I feel like online discourse over the arts has been pushed to extremes. The Internet has never met an overreaction it disliked, and it has over the decades pushed opinion into the far ends without much of a middle ground left. Films, for example, are more often than not heralded as five-star masterpieces or one-star travesties, without room for the generally sensible three-star disposable entertainment. I find this is often unfair to those films that, while not exceptionally well-made or ambitious, set themselves a modest goal and quietly achieve it. Sometimes a viewer does not want to be challenged or impressed. Sometimes we just want to be nicely entertained.
Michael Chaves’ sequel The Nun II is nicely entertaining. It is based on a great piece of production design – the gauntly venomous demon Valak, it boasts a wonderful lead actor – Taissa Farmiga, and it comes with the requisite combination of slow burn scenes of creepy suspense and sudden shocks and loud noises. In a year that includes such films as Talk to Me, Godless, and New Religion it is hardly going to make a list of 2023’s best horror movies – but then why should it have to? Sometimes there is a virtue in simply being charming nonsense. It is the unhealthy but satisfying snack to Talk to Me‘s Michelin-starred feast.

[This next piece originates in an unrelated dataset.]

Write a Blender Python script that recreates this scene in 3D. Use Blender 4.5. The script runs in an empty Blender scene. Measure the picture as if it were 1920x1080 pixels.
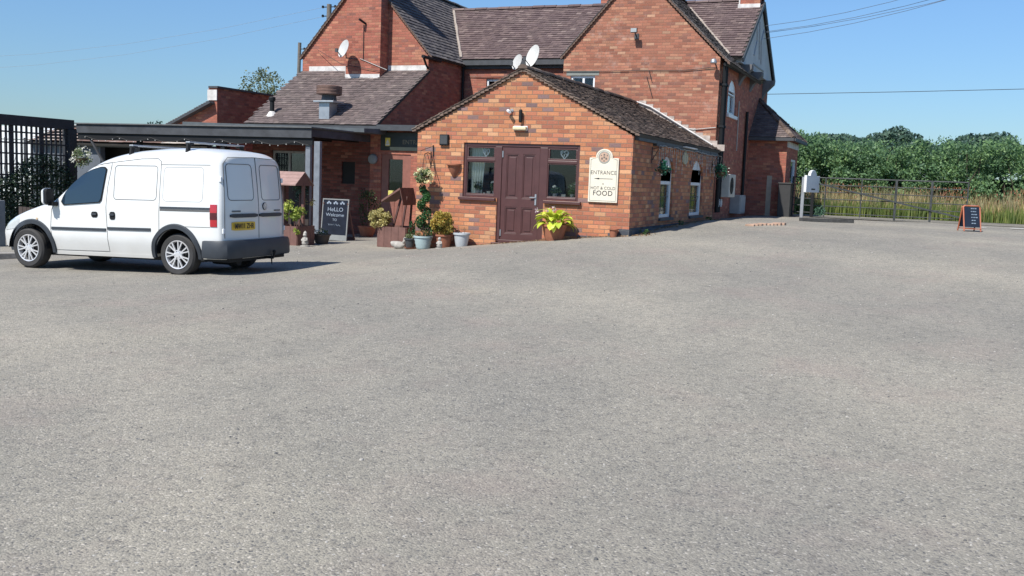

The film sees Farmiga’s heavy-hearted Sister Irene get dragged from the safety of her convent to hunt down Valak (Bonnie Aarons), newly revived on the trail of a powerful Catholic relic. Irene’s hunt brings her to a Parisian boarding school, and former acquaintance Maurice (Jonas Bloquet). I will preserve the bulk of the plot to avoid spoiling any surprises, but to anyone at least broadly familiar with the horror genre there is not really anything here to spoil; it is not that kind of film.
I feel the pulp nature of The Nun and its relatively poor reputation with viewers (24% among Rotten Tomatoes voters) is robbing Bonnie Aarons of much-deserved praise. While Valak is an ominous combination of make-up and digital effects, it centres on a genuinely frightening performance. With her malevolent eyes and sadistic smile, Aarons has laid the foundation for a properly iconic horror villain. Fans should be feting her on a level with Robert Englund or Tobin Bell. It is only because she was so effective in James Wan’s The Conjuring II (2016) that there is a series of Nun films at all.
Taissa Farmiga is great as Irene, and benefits from a lot more depth and backstory than in the first Nun film. She also gets the opportunity to lead the film, rather than share a spotlight with Demián Bichir – who does not return for the sequel. Farmiga and Bloquet get some solid support from Storm Reid, Katelyn Rose Downey, and Anna Popplewell – a former child actor I last remember seeing in Disney’s Narnia films.
There is always a place on screens for a solid, creepy gothic horror story, and the elaborate trappings of Catholicism – or, let us be honest, an exaggerated pastiche of it – is readily able to inspire film after film of demons, ancient artefacts, and exorcisms. The Nun II is by no means a classic, but it’s fun. Given its improvement over its 2018 predecessor, I would be very happy to see Irene and Valak cross paths again in future.